Op 7 juni 2019 heeft de voorzieningenrechter van de Rechtbank Zeeland-West-Brabant uitspraak gedaan in een zaak tussen de burgemeester van de gemeente Waalwijk en twee verzoeksters, die bezwaar maakten tegen besluiten van de burgemeester om hun pand aan de Van der Duinstraat 128 te Sprang-Capelle voor 12 maanden te sluiten. De verzoeksters, vertegenwoordigd door hun advocaten, stelden dat de burgemeester niet bevoegd was om de sluiting te gelasten, omdat er geen sprake zou zijn van voorbereidingshandelingen in de zin van de Opiumwet. Tijdens een controle op 7 maart 2019 waren in het pand voorwerpen aangetroffen die in hennepkwekerijen worden gebruikt, maar de verzoeksters betoogden dat deze voorwerpen gebruikelijk zijn voor hun detailhandel in tuinartikelen.
De voorzieningenrechter heeft de feiten en omstandigheden van de zaak zorgvuldig gewogen. Hij oordeelde dat de burgemeester niet kon aantonen dat verzoekster sub 2, die het pand huurde, wist of ernstige reden had om te vermoeden dat de voorwerpen die zij te koop aanbood, bestemd waren voor het opzetten van een hennepkwekerij. De voorzieningenrechter concludeerde dat de burgemeester niet bevoegd was om de sluiting te bevelen op basis van artikel 13b van de Opiumwet, omdat niet was aangetoond dat er sprake was van een overtreding van artikel 11a van de Opiumwet.

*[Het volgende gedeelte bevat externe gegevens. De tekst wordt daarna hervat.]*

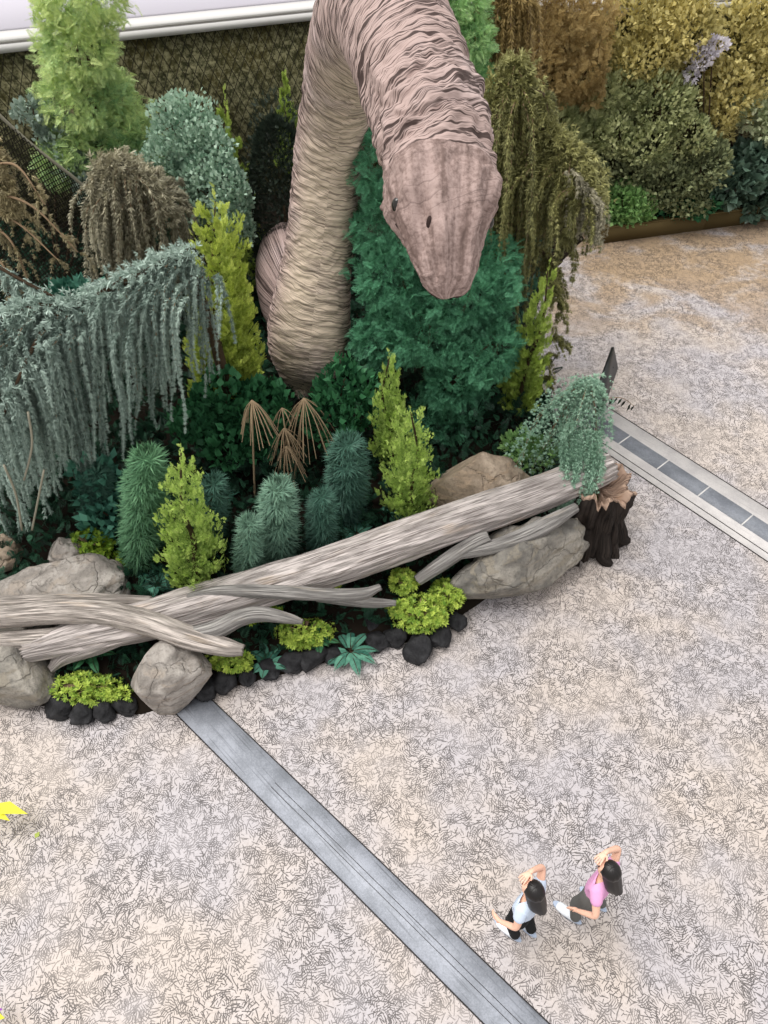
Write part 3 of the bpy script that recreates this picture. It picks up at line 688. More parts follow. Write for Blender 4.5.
# ------------------------------------------------------------------ plants: middle and front of the bed
b0 = base(196, 590); conifer('golden_conifer', 'short lime yellow conifer standing behind the log, between two fluffy pines', b0, ony(179, 434, b0[1] + .1), .88, 'con_lime', 4200, .095, power=.55, tintg=.35)
b0 = np.array([*ony(226, 400, 8.3)[:2], float(bed_h(-1.7, 8.3))]); conifer('golden_conifer', 'tallest golden yellow conifer beside the dinosaur chest and blue cedar', b0, ony(213, 168, 8.5), 1.2, 'con_gold', 6500, .15, power=.48, tintg=.3, lo=.1, spread=.75)
b0 = base(408, 522); conifer('golden_conifer', 'lime conifer right behind the log next to the flat topped tan boulder', b0, ony(411, 398, b0[1] + .05), .80, 'con_lime', 4000, .09, power=.5, tintg=.25)
b0 = base(392, 470); conifer('golden_conifer', 'slim pointed lime conifer peeking up behind the tan boulder conifer', b0, ony(389, 343, b0[1] + .05), .72, 'con_lime', 3200, .10, power=.7, tintg=.4)
b0 = np.array([*ony(516, 420, 8.6)[:2], 0]); b0[2] = bed_h(b0[0], b0[1]); conifer('golden_conifer', 'narrow olive gold conifer under the dark weeping conifer by the plaza', b0, ony(552, 250, 8.7), .80, 'con_olive', 3400, .12, power=.62, tintg=.35)
b0 = np.array([*ony(238, 230, 11.6)[:2], 0]); b0[2] = bed_h(b0[0], b0[1]); conifer('golden_conifer', 'small golden conifer tip above the silvery shrub', b0, ony(222, 74, 11.6), 1.0, 'con_olive', 1900, .16, tintg=.3)
b0 = np.array([*ony(288, 210, 12.6)[:2], 0]); b0[2] = bed_h(b0[0], b0[1]); conifer('golden_conifer', 'thin golden conifer against the netted wall behind the black yew', b0, ony(284, 57, 12.6), .9, 'con_olive', 1700, .15, tintg=.3, lo=.5)

# fluffy pines
for px, py, tx, ty, W, m_, lab, nl, n in ((278, 560, 278, 474, .56, 'teal_pine', 'upright blue grey pine with long needles behind the middle of the log', .17, 620), (140, 560, 148, 440, .62, 'green_pine', 'shaggy green pine beside the short lime conifer', .18, 760), (346, 515, 348, 430, .62, 'dim_pine', 'dark blue pine near the slim lime conifer', .18, 560),
        (246, 582, 250, 512, .4, 'teal_pine', 'low blue pine tuft against the log, next to the upright blue grey pine', .15, 320), (322, 552, 322, 487, .46, 'dim_pine', 'small dark teal pine between two taller blue pines', .15, 360), (96, 520, 98, 462, .5, 'dim_pine', 'dim blue pine in the shade of the weeping cedar', .16, 320), (206, 545, 214, 472, .5, 'dim_pine', 'silver tipped pine behind the short lime conifer', .15, 360)):
    p = base(px, py); fluff('dwarf_pine', lab, p, ony(tx, ty, p[1] + .03), W, m_, n, nl)
# weeping blue cedar
R1 = [ony(188, 262, 7.6), ony(178, 258, 7.5), ony(150, 270, 7.35), ony(112, 288, 7.15), ony(74, 308, 6.95), ony(40, 306, 6.8), ony(5, 318, 6.6), ony(-40, 345, 6.4)]
cb = np.array([*R1[0][:2] + [.02, .35], 0]); cb[2] = bed_h(*cb[:2])
cedar = weeper('weeping_cedar', 'large blue grey weeping cedar with a long curtain of hanging shoots', cb, R1, 'cedar', 270, lambda u: np.interp(u, [0, .12, .4, .65, 1], [1.5, 1.9, 2.2, 2.7, 2.9]), .36, .26, .062, .0135, limb=.06, zmin=.35, lean=(-.7, 0, 0))
f = MB()
R2 = cr([ony(64, 306, 6.95), ony(40, 335, 6.5), ony(18, 380, 6.1), ony(0, 425, 5.9)], 30)
for i in range(80):
    p = R2[rng.integers(0, 30)]; strand(f, p + rng.normal(size=3) * .08, unit(rng.normal(size=3) * [1, 1, .3]), rng.uniform(.8, 1.9) if p[2] > 2.4 else min(1.5, p[2] - .4) * rng.uniform(.6, 1), .15, TUFT, .07, .02)
R3 = cr([ony(60, 300, 7.0), ony(25, 282, 7.1), ony(-10, 262, 7.2)], 20)
for i in range(40): strand(f, R3[rng.integers(0, 20)], unit(rng.normal(size=3) * [1, 1, .3]), rng.uniform(.2, .6), .1, TUFT, .07, .02)
f.build('side_foliage', M['cedar'], cedar)
s_ = MB(); s_.tube(R2, np.linspace(.03, .012, 30), 6); s_.tube(R3, .02, 6); s_.build('side_limb', M['trunk'], cedar, True)
s_ = MB()
for pts in (((28, 412, 5.9), (32, 445, 5.85), (24, 480, 5.8)), ((44, 470, 5.8), (36, 510, 5.75), (32, 530, 5.75)), ((4, 465, 5.7), (16, 495, 5.7), (22, 530, 5.7))): s_.tube(cr([ony(*p) for p in pts], 12), .013, 6)
s_.build('bare_twig', M['netpale'], cedar)
# brown weeping dome
c0 = ony(122, 172, 10.4); bd = np.array([c0[0] + .1, 10.5, 0]); bd[2] = bed_h(*bd[:2])
weeper('weeping_hemlock', 'dome shaped grey brown weeping conifer above the blue cedar ridge', bd, [c0 + [.05, .05, -.02], ony(104, 172, 10.35), ony(120, 164, 10.3), ony(138, 172, 10.4), ony(152, 190, 10.3), ony(162, 214, 10.2)], 'brown_weep', 240, lambda u: 1.9, .34, .38, .085, .026)
g_ = ony(100, 172, 10.3)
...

Daarom heeft de voorzieningenrechter het verzoek van de verzoeksters toegewezen, de bestreden besluiten geschorst tot zes weken na de bekendmaking van de beslissing op bezwaar, en de burgemeester veroordeeld tot vergoeding van de proceskosten en het griffierecht. Deze uitspraak benadrukt de noodzaak voor bestuursorganen om zorgvuldig te onderbouwen dat er sprake is van overtredingen van de Opiumwet voordat zij ingrijpende maatregelen zoals sluiting van een pand kunnen opleggen.